In the untimed fourth quarter, Lowry got into a defensive stance as James Harden brought the ball across halfcourt. The bearded maestro isolated, as he so often does, and hit Lowry with a right-to-left crossover, as he so often does. Harden dipped his right shoulder into Lowry, who took the hit square in the chest and fell to the floor. The whistle blew just before Harden released a shot from behind the 3-point line. Charge. 

Harden’s 3 went in, but didn’t count. If it had, it would have given Team LeBron 157 points and ended the game. Since Team LeBron went on to win anyway, you could dismiss the charge as irrelevant … if it were not the second one Lowry had drawn in the quarter. Minutes earlier, took a charge on Leonard in transition. 

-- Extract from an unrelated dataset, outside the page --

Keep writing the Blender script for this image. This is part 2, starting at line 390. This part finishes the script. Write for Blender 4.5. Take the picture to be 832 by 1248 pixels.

“We wanted to win,” Lowry said. “We’ll do anything it takes to win a basketball game.”

Williams was thrilled to see him take those charges, as were the people around him. He said he appreciated “his enthusiasm: I just saw him guarding James Harden, fighting over screens, switching.” Not exactly typical All-Star Game stuff.  

“That’s what he does,” Team Giannis’ Joel Embiid said. “Game on the line, he’s going to be there. He is going to do what he has to do. I love him.”

Team Giannis’ Brandon Ingram said that Lowry’s charge-taking was “something I’ve never seen before” in that setting. Even opponent Russell Westbrook said it was great because it meant they were competing and playing the right way. Siakam said there was no difference between Normal Kyle Lowry and the All-Star Game version: “We saw the charges. I think we saw the whole package. It’s pretty much the same.

In a joint post-game interview with Siakam, TSN’s Kate Beirness asked Lowry where his All-Star performance ranks in his career, given that he took not one, but two charges.

“Not that high,” Lowry responded, “because I took three and they didn’t call it.”

The third would-be charge was also in the final frame, and it was against LeBron James, running full speed on a fast break. Since it wasn’t called, Chris Paul made an open 3-pointer. Lowry was incredulous.